- Given problem
Transcribe every record that appears below, exactly and in full.

- Source material
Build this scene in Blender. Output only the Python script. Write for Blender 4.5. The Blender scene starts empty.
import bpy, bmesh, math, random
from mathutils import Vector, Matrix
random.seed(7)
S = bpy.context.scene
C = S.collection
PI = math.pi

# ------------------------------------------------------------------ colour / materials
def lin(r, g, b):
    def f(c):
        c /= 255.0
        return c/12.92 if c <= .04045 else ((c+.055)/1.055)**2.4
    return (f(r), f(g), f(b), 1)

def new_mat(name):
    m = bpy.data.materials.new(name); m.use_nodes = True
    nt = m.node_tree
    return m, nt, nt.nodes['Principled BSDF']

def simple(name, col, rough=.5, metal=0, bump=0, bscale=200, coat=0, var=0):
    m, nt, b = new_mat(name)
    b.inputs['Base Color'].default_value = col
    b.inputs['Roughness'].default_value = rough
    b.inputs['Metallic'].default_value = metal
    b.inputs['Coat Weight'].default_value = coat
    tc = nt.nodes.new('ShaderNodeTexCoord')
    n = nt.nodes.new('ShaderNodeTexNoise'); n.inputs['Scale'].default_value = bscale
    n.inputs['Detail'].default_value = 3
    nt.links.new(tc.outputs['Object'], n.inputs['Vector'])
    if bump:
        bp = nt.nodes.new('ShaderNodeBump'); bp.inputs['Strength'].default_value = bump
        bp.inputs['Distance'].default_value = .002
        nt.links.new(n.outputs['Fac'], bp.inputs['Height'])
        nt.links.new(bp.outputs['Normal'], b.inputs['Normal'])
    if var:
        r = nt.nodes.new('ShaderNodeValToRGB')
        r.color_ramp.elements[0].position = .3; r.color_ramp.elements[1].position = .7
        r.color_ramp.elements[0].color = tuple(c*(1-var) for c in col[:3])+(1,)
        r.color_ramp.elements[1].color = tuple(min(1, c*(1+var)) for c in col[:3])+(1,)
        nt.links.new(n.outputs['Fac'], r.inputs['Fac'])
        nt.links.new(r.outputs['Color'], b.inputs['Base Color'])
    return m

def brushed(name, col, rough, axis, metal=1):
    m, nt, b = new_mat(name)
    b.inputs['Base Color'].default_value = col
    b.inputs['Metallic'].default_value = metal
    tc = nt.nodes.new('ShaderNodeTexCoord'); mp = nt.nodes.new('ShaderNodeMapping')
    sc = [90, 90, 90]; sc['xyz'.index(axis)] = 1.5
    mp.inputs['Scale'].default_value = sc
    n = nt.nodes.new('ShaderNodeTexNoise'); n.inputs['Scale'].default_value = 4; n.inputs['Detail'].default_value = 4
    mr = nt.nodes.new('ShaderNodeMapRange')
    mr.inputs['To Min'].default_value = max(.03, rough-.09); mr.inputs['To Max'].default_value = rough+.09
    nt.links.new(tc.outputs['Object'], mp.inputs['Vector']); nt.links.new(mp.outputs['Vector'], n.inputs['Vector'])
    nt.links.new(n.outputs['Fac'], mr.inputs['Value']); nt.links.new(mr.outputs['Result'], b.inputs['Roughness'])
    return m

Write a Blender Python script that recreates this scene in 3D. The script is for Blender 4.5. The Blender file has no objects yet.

- Response to the task
Build this scene in Blender. Output only the Python script. Write for Blender 4.5. The Blender scene starts empty.
import bpy, bmesh, math, random
from mathutils import Vector, Matrix
random.seed(7)
S = bpy.context.scene
C = S.collection
PI = math.pi

# ------------------------------------------------------------------ colour / materials
def lin(r, g, b):
    def f(c):
        c /= 255.0
        return c/12.92 if c <= .04045 else ((c+.055)/1.055)**2.4
    return (f(r), f(g), f(b), 1)

def new_mat(name):
    m = bpy.data.materials.new(name); m.use_nodes = True
    nt = m.node_tree
    return m, nt, nt.nodes['Principled BSDF']

def simple(name, col, rough=.5, metal=0, bump=0, bscale=200, coat=0, var=0):
    m, nt, b = new_mat(name)
    b.inputs['Base Color'].default_value = col
    b.inputs['Roughness'].default_value = rough
    b.inputs['Metallic'].default_value = metal
    b.inputs['Coat Weight'].default_value = coat
    tc = nt.nodes.new('ShaderNodeTexCoord')
    n = nt.nodes.new('ShaderNodeTexNoise'); n.inputs['Scale'].default_value = bscale
    n.inputs['Detail'].default_value = 3
    nt.links.new(tc.outputs['Object'], n.inputs['Vector'])
    if bump:
        bp = nt.nodes.new('ShaderNodeBump'); bp.inputs['Strength'].default_value = bump
        bp.inputs['Distance'].default_value = .002
        nt.links.new(n.outputs['Fac'], bp.inputs['Height'])
        nt.links.new(bp.outputs['Normal'], b.inputs['Normal'])
    if var:
        r = nt.nodes.new('ShaderNodeValToRGB')
        r.color_ramp.elements[0].position = .3; r.color_ramp.elements[1].position = .7
        r.color_ramp.elements[0].color = tuple(c*(1-var) for c in col[:3])+(1,)
        r.color_ramp.elements[1].color = tuple(min(1, c*(1+var)) for c in col[:3])+(1,)
        nt.links.new(n.outputs['Fac'], r.inputs['Fac'])
        nt.links.new(r.outputs['Color'], b.inputs['Base Color'])
    return m

def brushed(name, col, rough, axis, metal=1):
    m, nt, b = new_mat(name)
    b.inputs['Base Color'].default_value = col
    b.inputs['Metallic'].default_value = metal
    tc = nt.nodes.new('ShaderNodeTexCoord'); mp = nt.nodes.new('ShaderNodeMapping')
    sc = [90, 90, 90]; sc['xyz'.index(axis)] = 1.5
    mp.inputs['Scale'].default_value = sc
    n = nt.nodes.new('ShaderNodeTexNoise'); n.inputs['Scale'].default_value = 4; n.inputs['Detail'].default_value = 4
    mr = nt.nodes.new('ShaderNodeMapRange')
    mr.inputs['To Min'].default_value = max(.03, rough-.09); mr.inputs['To Max'].default_value = rough+.09
    nt.links.new(tc.outputs['Object'], mp.inputs['Vector']); nt.links.new(mp.outputs['Vector'], n.inputs['Vector'])
    nt.links.new(n.outputs['Fac'], mr.inputs['Value']); nt.links.new(mr.outputs['Result'], b.inputs['Roughness'])
    return m

Write a Blender Python script that recreates this scene in 3D. The script is for Blender 4.5. The Blender file has no objects yet.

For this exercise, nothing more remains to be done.